■ **Instructions for the task**:
Everything from the first line to the line containing "1.0), 70, 1.0)" is to be repeated exactly; nothing past it.
=== Material provided ===
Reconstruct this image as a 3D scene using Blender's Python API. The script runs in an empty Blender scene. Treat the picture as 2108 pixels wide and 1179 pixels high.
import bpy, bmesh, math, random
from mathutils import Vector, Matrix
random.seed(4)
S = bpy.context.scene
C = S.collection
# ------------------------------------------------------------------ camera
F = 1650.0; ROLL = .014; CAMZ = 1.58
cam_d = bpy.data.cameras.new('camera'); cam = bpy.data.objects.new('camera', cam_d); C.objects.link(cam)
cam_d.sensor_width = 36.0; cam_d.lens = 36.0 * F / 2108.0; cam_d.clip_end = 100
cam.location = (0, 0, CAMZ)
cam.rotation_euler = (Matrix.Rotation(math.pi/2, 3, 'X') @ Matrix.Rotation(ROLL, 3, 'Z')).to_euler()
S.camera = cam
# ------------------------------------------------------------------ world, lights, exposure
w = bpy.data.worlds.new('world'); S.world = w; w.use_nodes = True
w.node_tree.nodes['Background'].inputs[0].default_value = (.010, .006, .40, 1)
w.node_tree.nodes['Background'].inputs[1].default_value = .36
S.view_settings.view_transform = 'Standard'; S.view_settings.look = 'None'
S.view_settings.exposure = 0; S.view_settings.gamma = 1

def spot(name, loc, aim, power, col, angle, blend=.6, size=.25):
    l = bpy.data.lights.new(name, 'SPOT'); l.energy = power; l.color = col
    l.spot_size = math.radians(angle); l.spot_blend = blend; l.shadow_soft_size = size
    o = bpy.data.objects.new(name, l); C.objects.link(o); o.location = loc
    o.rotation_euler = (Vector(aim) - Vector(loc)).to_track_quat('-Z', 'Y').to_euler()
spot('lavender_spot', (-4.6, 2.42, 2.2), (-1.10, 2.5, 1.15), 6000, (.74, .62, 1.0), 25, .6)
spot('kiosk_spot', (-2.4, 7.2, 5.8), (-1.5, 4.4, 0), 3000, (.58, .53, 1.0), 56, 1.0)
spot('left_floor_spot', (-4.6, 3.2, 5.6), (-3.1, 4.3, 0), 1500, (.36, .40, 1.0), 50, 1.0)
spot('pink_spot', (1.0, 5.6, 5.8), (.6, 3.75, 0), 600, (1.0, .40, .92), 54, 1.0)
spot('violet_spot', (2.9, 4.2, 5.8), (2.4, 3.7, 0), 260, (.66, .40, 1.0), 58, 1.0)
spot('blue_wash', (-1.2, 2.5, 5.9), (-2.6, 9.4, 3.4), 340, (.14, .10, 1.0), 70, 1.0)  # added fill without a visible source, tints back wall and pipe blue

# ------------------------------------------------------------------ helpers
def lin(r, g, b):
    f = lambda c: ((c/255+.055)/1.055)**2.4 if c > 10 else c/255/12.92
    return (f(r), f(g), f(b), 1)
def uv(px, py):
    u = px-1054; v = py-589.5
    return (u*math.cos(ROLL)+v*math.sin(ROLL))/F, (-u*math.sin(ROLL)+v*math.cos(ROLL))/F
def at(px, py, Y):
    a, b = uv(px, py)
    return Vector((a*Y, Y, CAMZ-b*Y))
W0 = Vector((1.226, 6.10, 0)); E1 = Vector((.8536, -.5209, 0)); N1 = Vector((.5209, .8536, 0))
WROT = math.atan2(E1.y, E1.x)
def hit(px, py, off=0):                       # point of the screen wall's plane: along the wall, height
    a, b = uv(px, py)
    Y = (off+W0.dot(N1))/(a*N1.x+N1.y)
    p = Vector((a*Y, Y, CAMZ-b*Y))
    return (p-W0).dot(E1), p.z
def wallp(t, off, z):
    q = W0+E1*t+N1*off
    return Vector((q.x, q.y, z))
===
■ **Worked solution**:
Reconstruct this image as a 3D scene using Blender's Python API. The script runs in an empty Blender scene. Treat the picture as 2108 pixels wide and 1179 pixels high.
import bpy, bmesh, math, random
from mathutils import Vector, Matrix
random.seed(4)
S = bpy.context.scene
C = S.collection
# ------------------------------------------------------------------ camera
F = 1650.0; ROLL = .014; CAMZ = 1.58
cam_d = bpy.data.cameras.new('camera'); cam = bpy.data.objects.new('camera', cam_d); C.objects.link(cam)
cam_d.sensor_width = 36.0; cam_d.lens = 36.0 * F / 2108.0; cam_d.clip_end = 100
cam.location = (0, 0, CAMZ)
cam.rotation_euler = (Matrix.Rotation(math.pi/2, 3, 'X') @ Matrix.Rotation(ROLL, 3, 'Z')).to_euler()
S.camera = cam
# ------------------------------------------------------------------ world, lights, exposure
w = bpy.data.worlds.new('world'); S.world = w; w.use_nodes = True
w.node_tree.nodes['Background'].inputs[0].default_value = (.010, .006, .40, 1)
w.node_tree.nodes['Background'].inputs[1].default_value = .36
S.view_settings.view_transform = 'Standard'; S.view_settings.look = 'None'
S.view_settings.exposure = 0; S.view_settings.gamma = 1

def spot(name, loc, aim, power, col, angle, blend=.6, size=.25):
    l = bpy.data.lights.new(name, 'SPOT'); l.energy = power; l.color = col
    l.spot_size = math.radians(angle); l.spot_blend = blend; l.shadow_soft_size = size
    o = bpy.data.objects.new(name, l); C.objects.link(o); o.location = loc
    o.rotation_euler = (Vector(aim) - Vector(loc)).to_track_quat('-Z', 'Y').to_euler()
spot('lavender_spot', (-4.6, 2.42, 2.2), (-1.10, 2.5, 1.15), 6000, (.74, .62, 1.0), 25, .6)
spot('kiosk_spot', (-2.4, 7.2, 5.8), (-1.5, 4.4, 0), 3000, (.58, .53, 1.0), 56, 1.0)
spot('left_floor_spot', (-4.6, 3.2, 5.6), (-3.1, 4.3, 0), 1500, (.36, .40, 1.0), 50, 1.0)
spot('pink_spot', (1.0, 5.6, 5.8), (.6, 3.75, 0), 600, (1.0, .40, .92), 54, 1.0)
spot('violet_spot', (2.9, 4.2, 5.8), (2.4, 3.7, 0), 260, (.66, .40, 1.0), 58, 1.0)
spot('blue_wash', (-1.2, 2.5, 5.9), (-2.6, 9.4, 3.4), 340, (.14, .10, 1.0), 70, 1.0)  # added fill without a visible source, tints back wall and pipe blue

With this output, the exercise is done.